━━━━━ Input rows

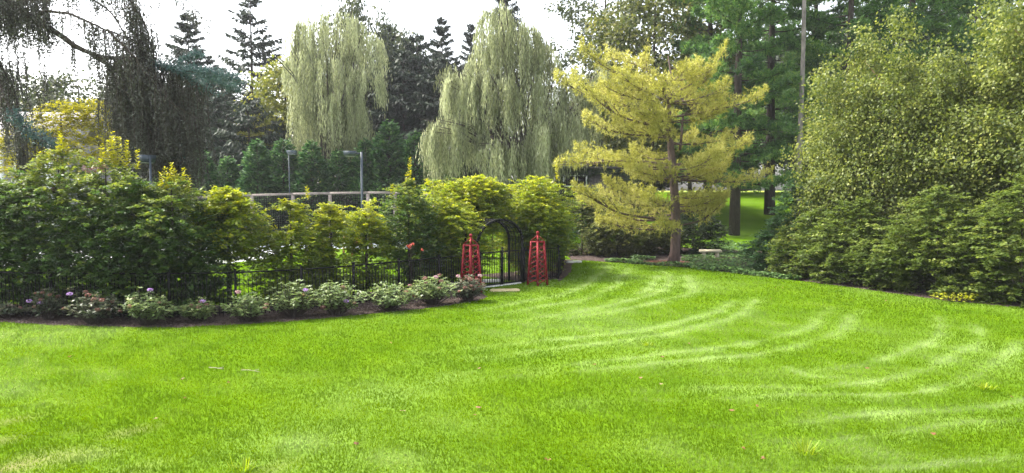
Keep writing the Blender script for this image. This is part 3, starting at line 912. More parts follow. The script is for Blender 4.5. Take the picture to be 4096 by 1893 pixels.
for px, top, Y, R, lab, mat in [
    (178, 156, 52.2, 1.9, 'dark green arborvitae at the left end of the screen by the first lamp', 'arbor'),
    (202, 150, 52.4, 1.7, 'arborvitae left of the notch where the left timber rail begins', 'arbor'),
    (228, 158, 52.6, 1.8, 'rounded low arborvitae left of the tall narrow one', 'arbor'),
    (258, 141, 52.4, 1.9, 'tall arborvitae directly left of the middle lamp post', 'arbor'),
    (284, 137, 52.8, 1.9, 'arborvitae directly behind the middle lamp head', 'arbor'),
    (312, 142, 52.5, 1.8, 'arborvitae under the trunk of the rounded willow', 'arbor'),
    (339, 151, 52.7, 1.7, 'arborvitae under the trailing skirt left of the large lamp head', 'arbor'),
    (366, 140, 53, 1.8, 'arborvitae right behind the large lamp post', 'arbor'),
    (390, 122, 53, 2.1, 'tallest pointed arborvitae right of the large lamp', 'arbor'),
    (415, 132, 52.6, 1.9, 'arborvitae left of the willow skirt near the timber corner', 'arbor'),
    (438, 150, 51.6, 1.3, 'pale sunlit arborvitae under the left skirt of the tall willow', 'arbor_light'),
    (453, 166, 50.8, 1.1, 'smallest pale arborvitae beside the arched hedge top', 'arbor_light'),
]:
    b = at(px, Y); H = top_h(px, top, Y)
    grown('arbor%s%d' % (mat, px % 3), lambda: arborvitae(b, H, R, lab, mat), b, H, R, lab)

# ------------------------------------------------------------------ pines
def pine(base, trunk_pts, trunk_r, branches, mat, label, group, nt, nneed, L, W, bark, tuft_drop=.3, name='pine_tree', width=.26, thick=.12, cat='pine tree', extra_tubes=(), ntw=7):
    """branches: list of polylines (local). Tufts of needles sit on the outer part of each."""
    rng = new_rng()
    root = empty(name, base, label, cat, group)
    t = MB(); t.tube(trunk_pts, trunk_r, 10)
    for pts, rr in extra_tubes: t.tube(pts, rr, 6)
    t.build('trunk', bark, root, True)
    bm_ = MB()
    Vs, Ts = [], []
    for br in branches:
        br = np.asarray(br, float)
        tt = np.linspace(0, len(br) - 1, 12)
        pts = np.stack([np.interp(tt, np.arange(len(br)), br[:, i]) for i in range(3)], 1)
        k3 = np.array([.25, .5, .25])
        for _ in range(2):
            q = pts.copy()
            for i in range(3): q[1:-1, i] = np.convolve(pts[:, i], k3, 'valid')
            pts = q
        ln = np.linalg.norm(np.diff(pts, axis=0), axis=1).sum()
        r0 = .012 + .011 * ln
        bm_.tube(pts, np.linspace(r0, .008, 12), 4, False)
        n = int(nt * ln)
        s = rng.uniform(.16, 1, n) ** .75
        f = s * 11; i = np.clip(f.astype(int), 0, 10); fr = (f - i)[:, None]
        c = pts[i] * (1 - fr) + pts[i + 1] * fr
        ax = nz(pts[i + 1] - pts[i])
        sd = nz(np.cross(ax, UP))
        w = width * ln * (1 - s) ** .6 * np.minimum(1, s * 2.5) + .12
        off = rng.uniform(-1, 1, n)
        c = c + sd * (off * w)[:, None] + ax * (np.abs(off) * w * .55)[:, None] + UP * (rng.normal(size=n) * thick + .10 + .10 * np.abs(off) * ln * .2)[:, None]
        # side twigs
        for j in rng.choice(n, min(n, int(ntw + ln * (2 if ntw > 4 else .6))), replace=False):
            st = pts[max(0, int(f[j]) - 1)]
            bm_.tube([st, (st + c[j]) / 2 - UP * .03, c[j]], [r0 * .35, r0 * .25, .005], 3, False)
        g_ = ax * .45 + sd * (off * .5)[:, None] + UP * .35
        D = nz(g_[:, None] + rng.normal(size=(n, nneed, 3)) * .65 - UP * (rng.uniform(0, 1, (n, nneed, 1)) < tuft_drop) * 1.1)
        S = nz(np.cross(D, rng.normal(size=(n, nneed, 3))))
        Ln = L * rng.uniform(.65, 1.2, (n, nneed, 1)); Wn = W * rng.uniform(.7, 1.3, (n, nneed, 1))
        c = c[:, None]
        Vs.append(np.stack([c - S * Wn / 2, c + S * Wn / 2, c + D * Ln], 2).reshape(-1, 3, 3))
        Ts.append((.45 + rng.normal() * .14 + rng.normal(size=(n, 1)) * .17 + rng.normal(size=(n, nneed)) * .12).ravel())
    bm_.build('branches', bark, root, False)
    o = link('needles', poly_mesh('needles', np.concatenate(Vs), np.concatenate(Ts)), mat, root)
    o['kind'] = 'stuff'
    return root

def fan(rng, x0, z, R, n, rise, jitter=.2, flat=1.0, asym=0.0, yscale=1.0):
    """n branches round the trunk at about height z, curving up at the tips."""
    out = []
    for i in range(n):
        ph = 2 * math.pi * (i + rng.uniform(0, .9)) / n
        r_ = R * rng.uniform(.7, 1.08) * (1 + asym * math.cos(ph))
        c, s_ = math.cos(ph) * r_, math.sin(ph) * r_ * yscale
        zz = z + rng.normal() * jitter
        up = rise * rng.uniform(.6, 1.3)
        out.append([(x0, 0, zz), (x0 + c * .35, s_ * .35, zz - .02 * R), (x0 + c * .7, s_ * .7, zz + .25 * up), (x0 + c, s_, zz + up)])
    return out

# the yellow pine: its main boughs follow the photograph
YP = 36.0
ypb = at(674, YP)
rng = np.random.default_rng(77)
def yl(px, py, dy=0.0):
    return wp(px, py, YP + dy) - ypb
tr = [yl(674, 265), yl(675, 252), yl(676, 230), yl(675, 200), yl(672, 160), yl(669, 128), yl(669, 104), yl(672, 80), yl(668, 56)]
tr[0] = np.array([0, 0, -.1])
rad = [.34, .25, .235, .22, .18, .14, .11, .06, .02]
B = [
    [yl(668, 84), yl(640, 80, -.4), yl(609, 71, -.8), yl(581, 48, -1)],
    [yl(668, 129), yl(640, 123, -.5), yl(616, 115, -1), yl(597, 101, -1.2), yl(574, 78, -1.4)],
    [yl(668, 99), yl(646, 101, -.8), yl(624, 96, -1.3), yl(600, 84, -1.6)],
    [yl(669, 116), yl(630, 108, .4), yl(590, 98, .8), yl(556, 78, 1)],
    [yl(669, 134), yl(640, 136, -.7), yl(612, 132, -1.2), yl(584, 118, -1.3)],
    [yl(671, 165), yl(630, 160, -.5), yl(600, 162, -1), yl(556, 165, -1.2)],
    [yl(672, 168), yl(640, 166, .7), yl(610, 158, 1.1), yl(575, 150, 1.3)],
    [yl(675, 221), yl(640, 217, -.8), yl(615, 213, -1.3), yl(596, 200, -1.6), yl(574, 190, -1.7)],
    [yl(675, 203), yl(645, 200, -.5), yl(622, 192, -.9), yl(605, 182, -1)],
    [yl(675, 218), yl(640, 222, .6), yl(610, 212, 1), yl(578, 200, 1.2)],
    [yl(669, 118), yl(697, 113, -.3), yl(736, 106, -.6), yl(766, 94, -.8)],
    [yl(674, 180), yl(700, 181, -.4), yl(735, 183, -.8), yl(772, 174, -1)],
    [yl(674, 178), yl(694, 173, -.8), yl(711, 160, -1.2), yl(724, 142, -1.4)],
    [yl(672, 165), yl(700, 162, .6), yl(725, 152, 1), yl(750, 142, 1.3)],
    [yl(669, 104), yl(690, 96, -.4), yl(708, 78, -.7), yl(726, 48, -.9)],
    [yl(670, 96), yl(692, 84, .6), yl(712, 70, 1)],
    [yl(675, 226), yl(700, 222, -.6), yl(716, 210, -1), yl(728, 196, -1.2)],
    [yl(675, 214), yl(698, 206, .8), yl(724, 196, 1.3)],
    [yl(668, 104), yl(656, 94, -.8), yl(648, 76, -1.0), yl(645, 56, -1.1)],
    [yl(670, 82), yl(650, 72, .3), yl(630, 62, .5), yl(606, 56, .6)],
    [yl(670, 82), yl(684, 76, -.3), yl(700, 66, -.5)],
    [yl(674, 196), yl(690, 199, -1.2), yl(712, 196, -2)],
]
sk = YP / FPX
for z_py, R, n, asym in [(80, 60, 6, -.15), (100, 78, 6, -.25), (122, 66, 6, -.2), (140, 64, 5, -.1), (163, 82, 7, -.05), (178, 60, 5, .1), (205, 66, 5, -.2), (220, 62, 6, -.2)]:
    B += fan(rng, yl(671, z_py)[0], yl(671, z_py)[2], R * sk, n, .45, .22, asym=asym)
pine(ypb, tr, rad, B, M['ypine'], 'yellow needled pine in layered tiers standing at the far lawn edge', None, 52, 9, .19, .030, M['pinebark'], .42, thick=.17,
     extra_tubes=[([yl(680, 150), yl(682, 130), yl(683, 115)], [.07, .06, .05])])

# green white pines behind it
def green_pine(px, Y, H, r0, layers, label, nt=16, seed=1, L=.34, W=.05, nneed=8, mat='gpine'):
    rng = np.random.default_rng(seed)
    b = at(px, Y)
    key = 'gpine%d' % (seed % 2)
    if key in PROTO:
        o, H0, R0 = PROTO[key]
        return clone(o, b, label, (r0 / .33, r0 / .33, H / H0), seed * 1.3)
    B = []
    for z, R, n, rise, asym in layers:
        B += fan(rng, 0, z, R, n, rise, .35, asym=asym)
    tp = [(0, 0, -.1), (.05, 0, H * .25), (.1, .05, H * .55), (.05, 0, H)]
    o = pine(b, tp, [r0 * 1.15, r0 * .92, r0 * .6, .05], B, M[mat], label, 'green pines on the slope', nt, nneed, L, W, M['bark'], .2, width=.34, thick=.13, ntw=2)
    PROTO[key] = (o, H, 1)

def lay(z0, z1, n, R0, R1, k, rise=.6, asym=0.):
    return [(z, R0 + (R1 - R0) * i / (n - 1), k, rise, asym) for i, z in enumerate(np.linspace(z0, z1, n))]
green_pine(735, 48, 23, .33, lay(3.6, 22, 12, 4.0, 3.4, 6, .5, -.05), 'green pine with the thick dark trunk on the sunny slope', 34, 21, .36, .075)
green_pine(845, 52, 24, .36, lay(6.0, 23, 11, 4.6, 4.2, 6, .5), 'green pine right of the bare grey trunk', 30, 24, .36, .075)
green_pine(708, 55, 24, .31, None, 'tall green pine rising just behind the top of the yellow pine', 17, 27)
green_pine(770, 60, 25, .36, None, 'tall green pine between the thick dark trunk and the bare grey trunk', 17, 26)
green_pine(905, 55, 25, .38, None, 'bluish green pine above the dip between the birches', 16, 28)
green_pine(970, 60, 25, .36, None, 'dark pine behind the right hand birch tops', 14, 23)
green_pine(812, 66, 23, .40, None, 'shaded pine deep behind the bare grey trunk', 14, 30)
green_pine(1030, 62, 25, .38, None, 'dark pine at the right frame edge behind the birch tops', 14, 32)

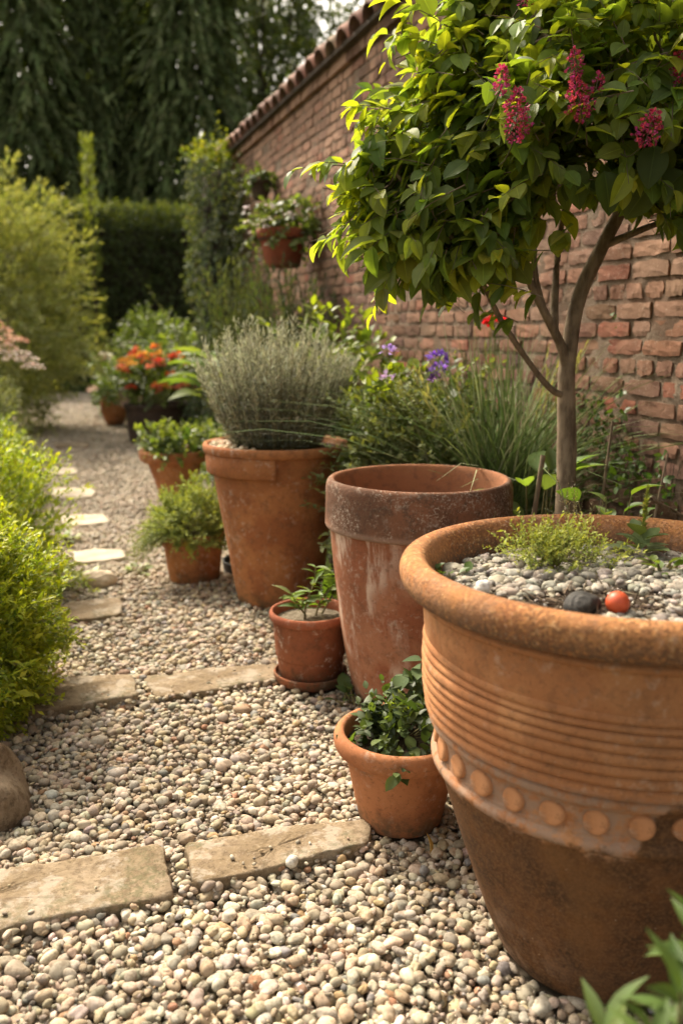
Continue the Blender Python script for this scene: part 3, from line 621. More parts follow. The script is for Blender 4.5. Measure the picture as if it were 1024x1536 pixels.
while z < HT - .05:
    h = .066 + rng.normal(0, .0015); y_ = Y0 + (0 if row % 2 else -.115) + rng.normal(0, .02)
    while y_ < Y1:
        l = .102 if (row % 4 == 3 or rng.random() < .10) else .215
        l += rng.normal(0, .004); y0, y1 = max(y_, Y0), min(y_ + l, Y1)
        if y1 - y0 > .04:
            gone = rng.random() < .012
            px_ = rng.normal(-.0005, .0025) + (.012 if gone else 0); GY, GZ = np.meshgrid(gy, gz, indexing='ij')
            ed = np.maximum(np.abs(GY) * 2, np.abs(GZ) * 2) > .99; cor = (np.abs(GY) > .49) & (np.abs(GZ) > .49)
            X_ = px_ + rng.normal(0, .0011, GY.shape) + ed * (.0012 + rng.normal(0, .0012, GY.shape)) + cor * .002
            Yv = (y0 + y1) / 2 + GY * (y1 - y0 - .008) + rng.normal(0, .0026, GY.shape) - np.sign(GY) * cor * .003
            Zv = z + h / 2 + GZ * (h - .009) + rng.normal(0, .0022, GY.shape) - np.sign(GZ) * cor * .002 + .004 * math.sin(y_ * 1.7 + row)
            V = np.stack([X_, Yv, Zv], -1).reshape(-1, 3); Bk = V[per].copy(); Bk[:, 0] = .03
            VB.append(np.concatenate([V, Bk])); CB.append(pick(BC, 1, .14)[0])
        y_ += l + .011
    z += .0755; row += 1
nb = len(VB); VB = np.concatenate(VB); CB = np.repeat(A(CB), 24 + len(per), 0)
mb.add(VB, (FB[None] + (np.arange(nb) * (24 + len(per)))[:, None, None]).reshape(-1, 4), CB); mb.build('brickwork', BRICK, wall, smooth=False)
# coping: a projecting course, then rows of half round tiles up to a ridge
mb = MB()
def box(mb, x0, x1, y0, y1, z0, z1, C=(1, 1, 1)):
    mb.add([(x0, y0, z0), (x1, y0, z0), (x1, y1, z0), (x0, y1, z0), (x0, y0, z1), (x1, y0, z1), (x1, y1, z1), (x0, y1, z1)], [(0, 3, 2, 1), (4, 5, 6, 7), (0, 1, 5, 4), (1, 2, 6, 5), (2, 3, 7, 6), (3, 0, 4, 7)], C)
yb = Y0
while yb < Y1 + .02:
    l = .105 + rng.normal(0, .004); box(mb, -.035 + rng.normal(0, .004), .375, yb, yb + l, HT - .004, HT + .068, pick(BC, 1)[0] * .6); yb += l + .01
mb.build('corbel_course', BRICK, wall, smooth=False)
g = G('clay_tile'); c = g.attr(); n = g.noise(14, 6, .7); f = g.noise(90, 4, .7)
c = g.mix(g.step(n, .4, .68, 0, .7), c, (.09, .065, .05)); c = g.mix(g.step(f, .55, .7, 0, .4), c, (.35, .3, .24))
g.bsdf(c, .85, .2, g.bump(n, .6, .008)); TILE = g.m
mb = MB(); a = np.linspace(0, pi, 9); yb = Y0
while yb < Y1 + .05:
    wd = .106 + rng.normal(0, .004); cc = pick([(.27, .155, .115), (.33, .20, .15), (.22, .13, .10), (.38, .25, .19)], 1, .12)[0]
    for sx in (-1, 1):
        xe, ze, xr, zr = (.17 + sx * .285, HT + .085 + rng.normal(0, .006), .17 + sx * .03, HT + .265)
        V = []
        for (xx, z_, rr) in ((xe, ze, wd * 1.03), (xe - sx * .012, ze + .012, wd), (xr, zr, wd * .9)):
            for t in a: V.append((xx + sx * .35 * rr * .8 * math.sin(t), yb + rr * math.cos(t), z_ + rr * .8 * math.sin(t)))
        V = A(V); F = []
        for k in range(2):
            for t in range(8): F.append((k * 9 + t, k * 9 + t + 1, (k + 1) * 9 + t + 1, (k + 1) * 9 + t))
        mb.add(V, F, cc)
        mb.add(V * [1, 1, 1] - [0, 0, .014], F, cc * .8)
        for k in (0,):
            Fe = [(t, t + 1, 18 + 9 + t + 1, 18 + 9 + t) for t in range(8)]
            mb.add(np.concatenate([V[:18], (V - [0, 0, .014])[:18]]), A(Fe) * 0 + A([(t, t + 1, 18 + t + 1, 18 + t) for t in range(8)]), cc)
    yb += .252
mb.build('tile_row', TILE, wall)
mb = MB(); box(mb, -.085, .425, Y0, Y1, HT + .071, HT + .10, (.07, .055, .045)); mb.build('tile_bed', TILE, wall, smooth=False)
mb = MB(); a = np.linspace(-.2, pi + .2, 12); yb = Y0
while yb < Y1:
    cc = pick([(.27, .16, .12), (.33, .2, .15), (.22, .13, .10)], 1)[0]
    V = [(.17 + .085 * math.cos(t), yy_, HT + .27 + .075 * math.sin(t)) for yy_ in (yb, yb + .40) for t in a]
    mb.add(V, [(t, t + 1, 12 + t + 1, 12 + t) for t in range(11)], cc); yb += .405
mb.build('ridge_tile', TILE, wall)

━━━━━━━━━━

» Prompt:
In the entries above, find lines with "More" and copy each.

» Written reply:
Keep writing the Blender script for this image. This is part 3, starting at line 912. More parts follow. The script is for Blender 4.5. Take the picture to be 4096 by 1893 pixels.
Continue the Blender Python script for this scene: part 3, from line 621. More parts follow. The script is for Blender 4.5. Measure the picture as if it were 1024x1536 pixels.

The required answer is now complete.